Orko First of all, let me say that I'm long 55K shares at an average of $2.45 so I am deeply underwater on this. Thursday was highly unpleasant.
As much as many want to paint a rosy picture, there certainly is the possibility that this could be a long process. Hopefully it's not, but I'm bracing for it, along with the fact that the stock could go significantly lower in the short term, Maybe sub $1 if the stars do not align. If that happens I'm down another $25K to potentially $50K which is pretty ugly. I expect the stock to open very hard on Monday morning and I just cannot bring myself to sell into that kind of action. I will probably take my chances and hold preparing for the worst case scenario over the short term. I hope I'm wrong. I still believe that my upside from these levels is close to 2-3 times my downside over the next 18-24 months and while there are a few stocks I'd like to own I don't believe they offer up much more than that for me and there is certainly risk in those as well.
There are a number of reasons why I'll probably hold. I spoke to Ben Whiting at Orko on Thursday for about 15-20 minutes and was told a number of interesting things. Reality may well be somewhere in the middle of PAA's ultra conservative PEA and the info you get from Orko; if so, I'm reasonably comfortable with that.
When I spoke with George Cavey at PDAC I genuinely believe that Orko felt that PAA would make a move for them. The exercise of insider options with no insider sales and movement of shares by Devji recently would seem to reinforce that. Ben Whiting told me that PAA made absolutely no offer for Orko; they simply withdrew from the joint venture. Now you can read that one of two ways: 1) there is something wrong with the project or 2) PAA is tapped out at this time, extended (maybe overextended) with the Mine Finders deal and all the screw ups on Navidad as well as problems with a couple of their existing mines. I honestly believe (and if I'm wrong I am going to potentially pay a pretty big price) that it is the latter. PAA closed at a 52 week low on Thursday, similar to Orko, so there was no celebration in PAA land over their withdrawl from the JV.
I just reread all the Orko press releases from 2009 on Sedar. PAA had nothing but positives to say about the project until the PEA, which many feel to be, as I said, ultra conservative. Let's look at a couple of points. Unless I'm mistaken, even the PAA PEA valued Orko at around $2.25 share at $25 silver. That's with about 75 million ounces of silver taken out of the resource estimate. Add half that back in and it bumps the valuation on takeout up considerably. There were $65 million in management fees in the PAA PEA. Remove those: that's an additional 50 cents a share. Ben Whiting also told me there were contigencies in the PEA for underground structural reinforcement with respect to the newly constructed mine (sorry I'm not a miner-he had a specific terminology for that) on 100% of the mine when he feels that the geology is such that not more than 20% of the mine would need that kind of work.
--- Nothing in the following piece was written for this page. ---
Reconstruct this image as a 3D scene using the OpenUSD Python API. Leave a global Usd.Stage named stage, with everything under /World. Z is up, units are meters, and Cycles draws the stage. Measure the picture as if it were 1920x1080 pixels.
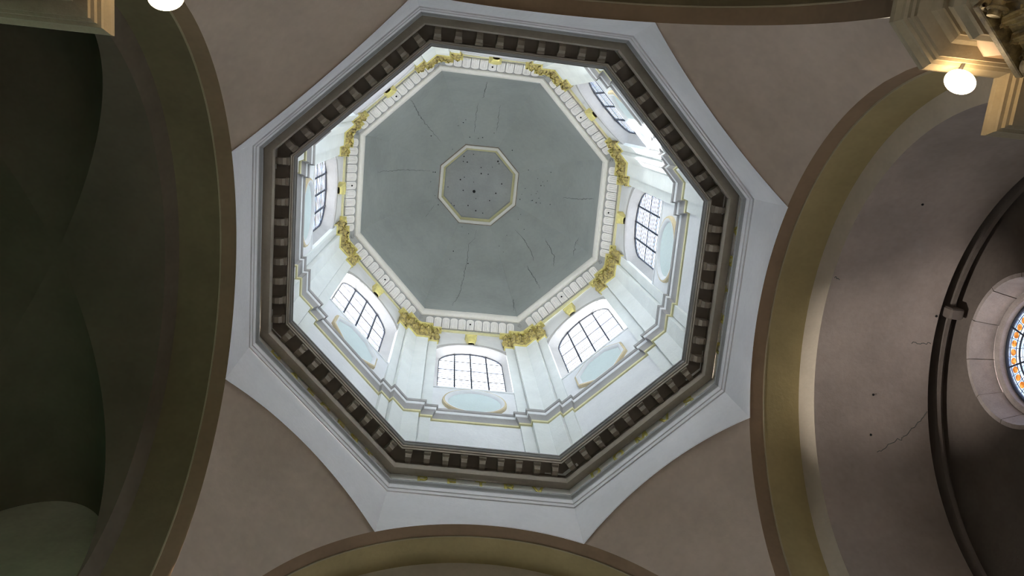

There were other efficiencies relating to cyanide and processing that could have been used in the PEA that he also mentioned PAA completely ignored in their submission last year. In other words, there would appear to be a number of ways to present this in a new PEA to dramatically increase the value of the project relative to the PEA that PAA submitted, which we've all discussed ad nauseum over the past year.
Then there's the issue of actually drilling and proving up additonal reserves. Whiting told me that over the past few years PAA only drilled 5 of 17 holes in areas that he thought would prove to be productive. I guess you could read that a couple of different ways. He also told me that he would recommend to Orko managment that they do reverse circulation drilling (less expensive than diamond drilling but not quite as conclusive in proving up the resource) in an area of La Preciosa that he essentially feels is low lying fruit very close to the surface and very easy to get at. I believe that he may have suggested that also to Pan American but I can't say that definitively as I didn't take notes on our conversation. In an event, I got the impression that this type of drilling may be a possiblity over the coming months and before Orko presents a revised PEA through AMEC. All of this obviously takes time and money but Orko appears to be reasonably well funded over the short term (say 8 months to a year) at least.
I've worked in sales for 35 years. Now, again, I could be wrong, but in my conversations with both Mr. Cavey and Mr. Whiting, I never really felt that I was being "sold", that this was "promotion". They both seemed to be pretty forthright, but I will certainly admit that I don't know a lot about mining.
Fact is that Orko insiders have put their money where there mouth is with options recently, obviously expecting a payday from Pan American that isn't going to happen now. If I start to see them unload shares at these or lower levels, I'll start to become even more uneasy. But until that happens, or unless the stock sees a significant bounce that I can sell into, I will hold and see what unfolds.
But that doesn't take away from the fact that the market in many, many cases is as much about perception as it is about reality and right now the perception is not good. That isn't going to change in the next few weeks as far as I'm concerned; it's probably going to take a while and the overall market may not be kind to us either. On the other hand, $40-$50 silver would definitely give us a positive backdrop and support us a bit.
No easy money here I'm afraid and for shareholders like me there's potentially going to be more pain before there is the reward. But I'm still hopeful, perhaps foolishly, of the reward.